Sunday, December 9, 2007

Retreat experience

     Almost a month ago, I went on a retreat with a group called Charis. The topic was "Decisions... and the transitions that follow." I went into the retreat thinking about getting advice on how to make decisions, particularly with my career or where we want to live. That's not all all what came out of it. This retreat was a life-changing event for me. The second talk that was given was about letting go of the things that hold us back from making transitions in our lives (internal change of how we view our identity, as opposed to a tangible change). The woman who spoke gave a testimonial about herself, something she never talked about in public before. She was bipolar and had to learn how to live with her major ups and downs. She wondered if she would ever have a "normal" life with someone who loves her for who she is.

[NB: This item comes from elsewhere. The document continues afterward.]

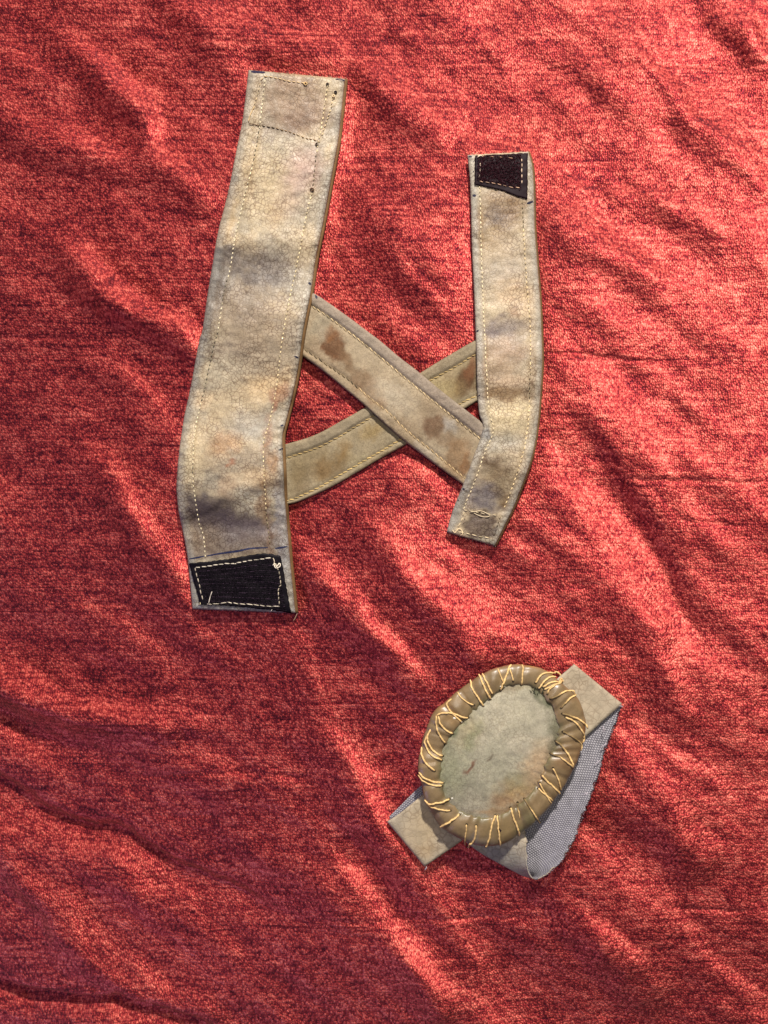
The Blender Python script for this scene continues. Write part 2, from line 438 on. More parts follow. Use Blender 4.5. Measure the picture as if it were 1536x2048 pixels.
gx = np.arange(-400, PW + 400, 8.0); gy = np.arange(-400, PH + 400, 8.0)
GX, GY = np.meshgrid(gx, gy)
mask = np.zeros(GX.shape)
RINGU = [(776,1640),(852,1731),(915,1692),(960,1720),(1050,1758),(1075,1760),(1120,1728),(1150,1680),(1180,1590),(1210,1500),(1243,1410),(1147,1329),(1017,1329)]
for poly in (WL + WR[::-1], NL + NR[::-1], AU + AL[::-1], BU + BL[::-1], PO, RINGU):
    mask = np.maximum(mask, poly_mask(GX, GY, poly).astype(float))
k = np.exp(-(np.arange(-6, 7) / 2.6) ** 2); k /= k.sum()
for _ in range(2):
    mask = np.apply_along_axis(lambda a: np.convolve(a, k, 'same'), 0, mask)
    mask = np.apply_along_axis(lambda a: np.convolve(a, k, 'same'), 1, mask)
def press(px, py):
    fx = np.clip((px - gx[0]) / 8, 0, len(gx) - 1.001); fy = np.clip((py - gy[0]) / 8, 0, len(gy) - 1.001)
    ix = fx.astype(int); iy = fy.astype(int); fx = fx - ix; fy = fy - iy
    v = (mask[iy, ix] * (1 - fx) + mask[iy, ix + 1] * fx) * (1 - fy) + (mask[iy + 1, ix] * (1 - fx) + mask[iy + 1, ix + 1] * fx) * fy
    return np.clip(v * 1.25, 0, 1)

def cloth_h(px, py):
    shp = px.shape; px = px.ravel(); py = py.ravel()
    h = np.zeros(px.shape)
    # ripples running down to the right
    a = math.radians(40); px = px + 40 * (fbm(px / 300, py / 300, 83, 2) - .5); u = px * math.cos(a) + py * math.sin(a); w = -px * math.sin(a) + py * math.cos(a)
    h += 26 * (fbm(u / 300, w / 120, 3, 3) - .5)*1.15 + 4.5 * (fbm(u / 190, w / 52, 9, 2) - .5)
    h += 40 * (fbm(px / 620, py / 520, 21, 2) - .5)
    wx = px + 22 * (fbm(px / 60, py / 60, 31, 3) - .5); wy = py + 22 * (fbm(px / 60, py / 60, 41, 3) - .5)
    for line, su, sl, hh in CREST:
        L = spline(line, step=22)
        x0, y0 = L.min(0) - 140; x1, y1 = L.max(0) + 140
        m = (px > x0) & (px < x1) & (py > y0) & (py < y1)
        d, s, t = seg_dist(wx[m], wy[m], L)
        sig = np.where(s > 0, sl * 1.35, su * 1.1)
        end = smooth(-.02, .35, t) * smooth(-.02, .35, 1 - t)
        if line[0][0] < 0: end = smooth(-.02, .35, 1 - t)
        mod = .75 + .5 * vnoise(t * 7, t * 0, 51)
        h[m] += 2.15*hh * end * mod * np.exp(-(d / sig) ** 2)
    for line, hh in GROOVE:
        L = spline(line, step=40)
        x0, y0 = L.min(0) - 30; x1, y1 = L.max(0) + 30
        m = (px > x0) & (px < x1) & (py > y0) & (py < y1)
        d, s, t = seg_dist(px[m], py[m] + 5 * (vnoise(px[m] / 22, py[m] * 0, 61) - .5), L)
        h[m] -= 1.7 * hh * smooth(0, .15, t) * smooth(0, .15, 1 - t) * np.exp(-(d / 4.0) ** 2)
    h += 1.2 * (fbm(px / 16, py / 9, 71, 2) - .5)
    pr = press(px, py)
    h = h * (1 - .93 * pr) - 3 * pr
    return h.reshape(shp)

xs = np.concatenate([np.linspace(-1500, -40, 90, endpoint=False), np.arange(-40, PW + 40, 3.6), np.linspace(PW + 41, PW + 1500, 90)])
ys = np.concatenate([np.linspace(-1400, -40, 90, endpoint=False), np.arange(-40, PH + 40, 3.6), np.linspace(PH + 41, PH + 1400, 90)])
CX, CY = np.meshgrid(xs, ys)
CH = cloth_h(CX, CY)
cv = P(CX.ravel(), CY.ravel(), 0); cv[:, 2] = CH.ravel() * S
cloth = mesh_obj('velvet_cloth', cv, grid_faces(len(ys), len(xs), flip=True), M_CLOTH, kind='structure')
cloth['label'] = 'crumpled salmon to crimson chenille velvet cloth under the leather pieces'

# ------------------------------------------------------------------ dye colours, with some shade and cool light painted in
SRGB = lambda r, g, b: np.array([((c / 255 + .055) / 1.055) ** 2.4 if c > 10 else c / 255 / 12.92 for c in (r, g, b)])
def dye(px, py, base, second, blobs, seed, tint=None):
    n = fbm(px / 62, py / 62, seed, 4)[:, None]
    c = base + (second - base) * smooth(.34, .66, n)
    wx = px + 26 * (fbm(px / 17, py / 17, seed + 5, 4) - .5); wy = py + 26 * (fbm(px / 17, py / 17, seed + 9, 4) - .5)
    for x, y, rx, ry, rot, col, st, soft in blobs:
        a = math.radians(rot); dx = wx - x; dy = wy - y
        u = (dx * math.cos(a) + dy * math.sin(a)) / rx; w = (-dx * math.sin(a) + dy * math.cos(a)) / ry
        f = st * (1 - smooth(1 - soft, 1 + soft, np.hypot(u, w)))
        g = .72 + .56 * fbm(px / 7, py / 7, seed + 13, 3)
        f = np.clip(f * g, 0, 1)[:, None]
        c = c * (1 - f) + np.asarray(col) * f
    return c

def build_strap(name, LE, RE, parent, mat, z0, thick, roll, seams, dyef, insetR=0, step=3.2, groove=1.6, puff=1.5, wrinkle=1.2, label=None, bandedge=None):
    Lp = spline(LE, step=step); n = len(Lp); Rp = spline(RE, n=n)
    m = max(8, int(np.linalg.norm(Rp - Lp, axis=1).mean() / step))
    # closer vertices near the rolled edges
    u = np.linspace(0, 1, m + 1); u = u - .09 * np.sin(2 * math.pi * u)
    w = np.linalg.norm(Rp - Lp, axis=1)
    Rp = Rp - (Rp - Lp) / w[:, None] * insetR
    w = w - insetR
    # slightly uneven cut edges
    g = np.arange(n) * step
    q = Lp[:, None, :] * (1 - u[None, :, None]) + Rp[:, None, :] * u[None, :, None]
    px = q[..., 0].ravel(); py = q[..., 1].ravel()
    uu = np.tile(u, n); ww = np.repeat(w, len(u))
    eL = uu * ww; eR = (1 - uu) * ww
    row = np.repeat(np.arange(n), len(u)) * step; total = (n - 1) * step
    e = np.minimum(np.minimum(eL, eR), np.minimum(row, total - row) * 1.3 + 1.2)
    prof = np.sqrt(np.clip(1 - (1 - np.clip(e / roll, 0, 1)) ** 2, 0, 1))
    base = z0(px, py)
    z = base + thick * (.35 + .65 * prof) + puff * np.sin(math.pi * np.clip(uu, 0, 1)) 
    z += wrinkle * 2.4 * (fbm(px / 30, py / 22, 5, 3) - .5) + wrinkle * 1.3 * (fbm(px / 9, py / 7, 6, 2) - .5)
    z += wrinkle * .9 * smooth(26, 8, np.minimum(eL, eR)) * (fbm(px / 40, py / 5.5, 66, 2) - .5) * 2
    for s in seams:
        d, _, _ = seg_dist(px, py, spline(s, step=12))
        z -= groove * np.exp(-(d / 3.4) ** 2)
    if bandedge:
        for s, side, amt in bandedge:      # raised rolled hems outside the seam
            d, sd, _ = seg_dist(px, py, spline(s, step=12))
            hem = np.where(sd == side, smooth(0, 7, d), 0)
            z += amt * hem
    top = P(px, py, z)
    M_ = len(u)
    idx = np.arange(n * M_).reshape(n, M_)
    loop = list(idx[0, :]) + list(idx[1:, -1]) + list(idx[-1, :-1][::-1]) + list(idx[1:-1, 0][::-1])
    low = P(px[loop], py[loop], base[loop] - .5)
    verts = np.vstack([top, low])
    f = grid_faces(n, M_, flip=True).tolist()
    off = n * M_; K = len(loop)
    f += [[loop[i], loop[(i + 1) % K], off + (i + 1) % K, off + i] for i in range(K)]
    pos = {v: i for i, v in enumerate(loop)}
    for i in range(n - 1):
        f.append([off + pos[idx[i, 0]], off + pos[idx[i, -1]], off + pos[idx[i + 1, -1]], off + pos[idx[i + 1, 0]]])
    allx = np.concatenate([px, px[loop]]); ally = np.concatenate([py, py[loop]])
    col = dyef(allx, ally)
    o = mesh_obj(name, verts, f, mat, parent, colors=col, label=label)
    tri = [tuple(q) for q in grid_faces(n, M_, flip=True).tolist()]
    return o, BVHTree.FromPolygons([tuple(v) for v in top], tri)

def hit(bvh, px, py, lift=0.0):
    """the point of a surface seen at that spot, raised by lift px"""
    p = P(px, py, 0); o = Vector((0, 0, H)); d = (Vector(p) - o).normalized()
    for dx, dy in ((0, 0), (2, 0), (-2, 0), (0, 2), (0, -2), (5, 0), (-5, 0), (0, 5), (0, -5)):
        pp = Vector(P(px + dx, py + dy, 0)); dd = (pp - o).normalized()
        loc, nrm, i, dist = bvh.ray_cast(o, dd)
        if loc is not None:
            z = loc.z / S + lift
            return P(px, py, z)
    return P(px, py, 14 + lift)

def seam(name, line, bvh, parent, ln=7.5, gap=3.0, r=1.15, slant=0.0, col=(205,180,135), dark=None, lift=.5, jitter=.5, n=None, mat=None):
    L = spline(line, step=1.0); B = Batch(); i = 0
    base = SRGB(*col)
    while i + ln < len(L):
        l2 = ln * random.uniform(.85, 1.1)
        j = min(len(L) - 1, int(i + l2)); pts = []
        a = L[int(i)]; b = L[j]; t = (b - a); t = t / (np.linalg.norm(t) + 1e-9); nn = np.array([-t[1], t[0]])
        sj = random.uniform(-jitter, jitter)
        for q in np.linspace(0, 1, 5):
            p = a * (1 - q) + b * q + nn * (slant * (q - .5) * 2 + sj)
            arch = math.sin(math.pi * q)
            pts.append(hit(bvh, p[0], p[1], lift - 1.0 + 1.7 * arch))
        c = base * random.uniform(.6, .98)
        y = a[1]
        if dark and any(d0 <= y <= d1 for d0, d1 in dark): c = base * random.uniform(.10, .3)
        elif random.random() < .06: c = base * .45
        v, f = tube_geo(pts, r * S, 6)
        B.add(v, f, c); i += l2 + gap * random.uniform(.8, 1.2)
    return B.build(name, mat or M_THREAD, parent, kind='stuff')

def thread(name, pts, bvh, parent, r=1.2, col=(215,200,165), lift=1.0, step=3):
    L = spline(pts, step=step)
    v, f = tube_geo([hit(bvh, p[0], p[1], lift + 1.0 * math.sin(i * 1.3)) for i, p in enumerate(L)], r * S, 6)
    B = Batch(); B.add(v, f, SRGB(*col)); return B.build(name, M_THREAD, parent)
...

What she had to let go of was the feeling like something was missing in her life and the attitude that this was a debilitating disability. It hit home with me and my depression. After she talked, we were all given index cards to write a few words about the things that are obstructing us from moving on in transitioning. Since her talk really struck me, I felt it was my turn to let go. I wrote about how I don't always like who I am or where I'm at in my life and all those bad things that are not helping me be happy. Then we went outside and when we were truly ready, we ripped up the index cards and threw them in the fire.
     After that, we went into the church and gathered around the baptismal font. We talked about how we were all God's Beloved. They transformed the church into a labyrinth afterwards. We all took different journeys through it. We ran into obstructions along the way, but we also had people encouraging us, just like our journey through life.
     The whole experience for me was life-changing. I felt so free afterwards. I've had a positive outlook ever since. I'm seeing things more positive, acting more positive and I've found myself saying things I normally wouldn't say in that way. It's been a month now and I'm coming down off the excitement high of the retreat, but the experience is so close to my heart that I know that this is the real thing and it will stick with me. I'm hoping that this experience and the transition I'm going through now will eventually carry over into my depression and help me with that.
    During the retreat, after the labyrinth, we wrote letters to God about the things we wanted to let go of. In response, we had to write a letter from God to ourselves. Both of my letters flowed out so easily when I wrote them, that I truly believe God had a hand in those letters. I keep those letters with me and and pray about them often. I am contemplating ways to make the letters pocket sized to have readily available throughout the day when I need a pick-me-up. I hope someday, I can share those letters with you guys because the power I feel in those letters is unlike anything I've ever felt.

1 comment:

Jules said...

It sounds like an awesome experience. Maybe we can talk a little more about it over Christmas. Miss you and can't wait to see you! Love you!